The objective is a norm of a two dimensional vector. My approach would be to look at the problem as a multiobjective problem with two objectives, which are the individual elements of the vector. So, the first objective is $\sum_{i=1}^{n}\sum_{j=1}^{n} (\boldsymbol{v}_{ij})_1 x_{ij}$ and the second objective is $\sum_{i=1}^{n}\sum_{j=1}^{n} (\boldsymbol{v}_{ij})_2 x_{ij}$.
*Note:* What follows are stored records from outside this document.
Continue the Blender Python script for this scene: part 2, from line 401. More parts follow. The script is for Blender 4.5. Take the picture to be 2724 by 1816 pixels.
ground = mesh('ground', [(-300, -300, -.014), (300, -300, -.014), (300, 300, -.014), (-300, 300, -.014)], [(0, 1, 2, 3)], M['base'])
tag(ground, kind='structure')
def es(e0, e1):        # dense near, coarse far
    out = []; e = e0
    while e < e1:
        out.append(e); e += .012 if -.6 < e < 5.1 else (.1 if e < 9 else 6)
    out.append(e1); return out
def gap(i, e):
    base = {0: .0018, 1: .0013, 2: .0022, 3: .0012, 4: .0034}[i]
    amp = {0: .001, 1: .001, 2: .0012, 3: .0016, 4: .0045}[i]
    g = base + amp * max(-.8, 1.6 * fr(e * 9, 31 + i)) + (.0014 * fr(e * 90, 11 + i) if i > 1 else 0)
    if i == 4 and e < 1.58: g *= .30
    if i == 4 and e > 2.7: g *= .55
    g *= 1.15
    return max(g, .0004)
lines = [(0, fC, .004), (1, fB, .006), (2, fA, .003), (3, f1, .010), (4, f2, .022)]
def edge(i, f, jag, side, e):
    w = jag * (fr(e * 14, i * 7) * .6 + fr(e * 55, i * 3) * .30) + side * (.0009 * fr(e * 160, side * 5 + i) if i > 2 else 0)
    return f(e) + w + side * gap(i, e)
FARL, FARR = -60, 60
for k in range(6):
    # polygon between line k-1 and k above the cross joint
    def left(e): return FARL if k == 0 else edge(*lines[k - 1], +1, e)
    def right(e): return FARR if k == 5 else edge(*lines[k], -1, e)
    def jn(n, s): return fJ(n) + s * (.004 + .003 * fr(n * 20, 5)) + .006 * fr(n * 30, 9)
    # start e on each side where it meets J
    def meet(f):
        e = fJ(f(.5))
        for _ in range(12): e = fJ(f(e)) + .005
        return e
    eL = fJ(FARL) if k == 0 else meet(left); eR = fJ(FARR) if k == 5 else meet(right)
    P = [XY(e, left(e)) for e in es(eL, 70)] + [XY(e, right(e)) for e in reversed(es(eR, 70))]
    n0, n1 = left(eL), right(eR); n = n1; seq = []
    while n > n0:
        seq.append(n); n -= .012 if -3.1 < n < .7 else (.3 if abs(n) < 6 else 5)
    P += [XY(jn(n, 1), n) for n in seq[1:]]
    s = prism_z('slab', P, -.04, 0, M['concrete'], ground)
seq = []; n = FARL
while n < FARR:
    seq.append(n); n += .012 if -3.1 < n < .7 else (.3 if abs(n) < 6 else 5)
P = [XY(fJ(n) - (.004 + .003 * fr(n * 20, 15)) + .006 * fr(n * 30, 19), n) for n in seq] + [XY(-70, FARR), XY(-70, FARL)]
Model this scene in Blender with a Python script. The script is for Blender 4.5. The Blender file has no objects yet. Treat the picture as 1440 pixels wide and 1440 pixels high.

If you maximize a weighted sum of the two objectives, you can recover the Pareto frontier. Let $\boldsymbol{w} \in \mathbb{R}^2$ be a weight vector (just two numbers that sum to 1). The following optimization problem generates a point on the Pareto frontier (unless one of the weights is $0$): \begin{align} \text{Maximize: }\quad &\sum_{i=1}^{n}\sum_{j=1}^{n} \boldsymbol{w}^T \boldsymbol{v}_{ij} x_{ij}\\ \text{such that: }\quad &\sum_{j=1}^n x_{ij} = 1, \quad \forall i = 1, \ldots,n\\ \quad &\sum_{i=1}^n x_{ij} = 1, \quad \forall j = 1, \ldots,n\\ &x_{ij}\in \{0,1\} \end{align}
Solving this linear assignment problem for one $\boldsymbol{w}$ gives you a Pareto Optimal solution with objective value $\sum_{i=1}^{n}\sum_{j=1}^{n} \boldsymbol{v}_{ij} x_{ij} \in \mathbb{R}^2$. By repeatedly solving this problem for varying $\boldsymbol{w}$ and plotting the objective values in the plane, you get the Pareto frontier. If you enter "weighted sum method" and "pareto" in your favorite search engine, you will find a few background reads. The reason I picked the weighted sum method for this problem is because the subproblems are linear assignment problems.
Once you have generated sufficiently many points, you pick the one with the highest norm. Since you know in advance that you will do this, you can use that to vary $\boldsymbol{w}$ in an intelligent way, focusing on the part of the Pareto surface where the optimal solution will be.